As I said on V6ops, before you kill this off too quickly, James Woodyatt's proxy redirection is a perfect example of a valid use for Type 0 Routing Headers. He wants the firewall to redirect traffic through a designated point (what this header was designed to do), and the only hammer at his immediate disposal was IPv6/IPv6 nat. What I don't know is if the firewall can insert one that did not exist, because the source wouldn't know about his 'transparent' proxy.

I should make clear that I'm not persuaded that use of the routing extension header gives me a way to do what I've been talking about in both V6OPS and BEHAVE. Moreover, I *really* don't think RH type code **ZERO** is a better hammer than simple IPv6 NAT. (Oh boy... I've just whacked another beehive, haven't I?)

For my immediate purposes, where I only need to redirect inside the routing node between the packet filter and the node's own stack, I can probably define my own internal routing extension header type code. In fact, since the packets aren't going anywhere on the wire, I could just dispense with the extension header altogether and just overwrite the destination address in the IPv6 header while inserting an appropriate state record into the packet filter for the proxy to find. This will be functionally equivalent to using IPv6 NAT, and I'll be doing this in the code that implements the IPv4 NAT and SPI filter, but if it makes everyone feel more warm and fuzzy that no actual NAT is going on, I'll use another word for it. I wouldn't want anybody to lose more sleep.
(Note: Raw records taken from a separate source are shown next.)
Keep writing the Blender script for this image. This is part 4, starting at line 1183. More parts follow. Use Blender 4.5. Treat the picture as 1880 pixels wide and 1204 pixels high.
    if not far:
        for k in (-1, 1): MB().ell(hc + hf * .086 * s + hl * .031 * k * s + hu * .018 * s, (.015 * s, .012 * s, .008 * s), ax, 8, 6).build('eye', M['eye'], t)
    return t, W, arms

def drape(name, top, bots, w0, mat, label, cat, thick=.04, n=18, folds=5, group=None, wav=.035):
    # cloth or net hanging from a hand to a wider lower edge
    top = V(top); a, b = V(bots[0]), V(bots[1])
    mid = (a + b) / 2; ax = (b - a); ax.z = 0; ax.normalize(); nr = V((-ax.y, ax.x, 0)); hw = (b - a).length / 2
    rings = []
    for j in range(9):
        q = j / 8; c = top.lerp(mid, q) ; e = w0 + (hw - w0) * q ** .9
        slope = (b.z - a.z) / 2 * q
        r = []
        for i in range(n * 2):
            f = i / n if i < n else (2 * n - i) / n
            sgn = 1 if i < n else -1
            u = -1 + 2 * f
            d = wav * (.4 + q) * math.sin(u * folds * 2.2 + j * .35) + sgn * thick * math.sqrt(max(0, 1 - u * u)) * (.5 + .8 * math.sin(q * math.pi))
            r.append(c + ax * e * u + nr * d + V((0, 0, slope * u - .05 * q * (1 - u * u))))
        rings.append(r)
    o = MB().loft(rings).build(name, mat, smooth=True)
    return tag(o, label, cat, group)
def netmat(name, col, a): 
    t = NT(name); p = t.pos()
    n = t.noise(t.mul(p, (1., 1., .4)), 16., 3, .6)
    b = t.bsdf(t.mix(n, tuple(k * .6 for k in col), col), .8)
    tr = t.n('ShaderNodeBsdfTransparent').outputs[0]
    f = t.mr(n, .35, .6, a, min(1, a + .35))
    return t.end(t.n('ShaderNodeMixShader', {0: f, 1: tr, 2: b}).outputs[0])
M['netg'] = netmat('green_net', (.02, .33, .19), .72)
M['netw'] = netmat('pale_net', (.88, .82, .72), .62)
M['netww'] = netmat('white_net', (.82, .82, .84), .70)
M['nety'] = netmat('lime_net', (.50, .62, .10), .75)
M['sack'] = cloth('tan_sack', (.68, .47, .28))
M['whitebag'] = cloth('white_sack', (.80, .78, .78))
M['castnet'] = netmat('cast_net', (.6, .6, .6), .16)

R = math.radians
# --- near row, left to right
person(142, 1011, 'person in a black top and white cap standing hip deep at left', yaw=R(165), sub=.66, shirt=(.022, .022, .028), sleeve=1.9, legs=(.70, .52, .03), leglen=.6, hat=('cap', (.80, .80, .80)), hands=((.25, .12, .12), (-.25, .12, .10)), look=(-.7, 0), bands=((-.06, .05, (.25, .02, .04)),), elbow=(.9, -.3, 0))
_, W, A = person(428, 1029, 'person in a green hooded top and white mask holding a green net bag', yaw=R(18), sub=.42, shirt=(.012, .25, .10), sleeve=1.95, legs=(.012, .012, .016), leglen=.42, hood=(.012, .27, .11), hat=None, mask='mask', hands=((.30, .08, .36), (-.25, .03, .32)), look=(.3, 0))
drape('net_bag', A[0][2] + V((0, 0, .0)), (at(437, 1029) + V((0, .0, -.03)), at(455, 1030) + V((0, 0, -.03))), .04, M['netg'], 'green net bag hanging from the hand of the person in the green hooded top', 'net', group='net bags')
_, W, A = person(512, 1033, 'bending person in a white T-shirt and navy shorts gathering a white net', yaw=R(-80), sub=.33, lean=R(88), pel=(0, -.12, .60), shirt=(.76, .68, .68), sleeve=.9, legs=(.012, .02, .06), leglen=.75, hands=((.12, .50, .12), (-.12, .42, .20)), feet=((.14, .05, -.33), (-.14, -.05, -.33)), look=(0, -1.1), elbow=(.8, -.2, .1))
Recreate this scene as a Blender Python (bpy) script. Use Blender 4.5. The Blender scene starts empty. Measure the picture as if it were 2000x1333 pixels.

Where the situation gets a lot more interesting is when the transparent application proxy is not resident on the same node as the filter where the diversion happens. That's where the routing extension header could be necessary. In that case, I still don't think type code *ZERO* is the wrong choice, because something must *remove* the extension header on the return path for the proxy to remain transparent.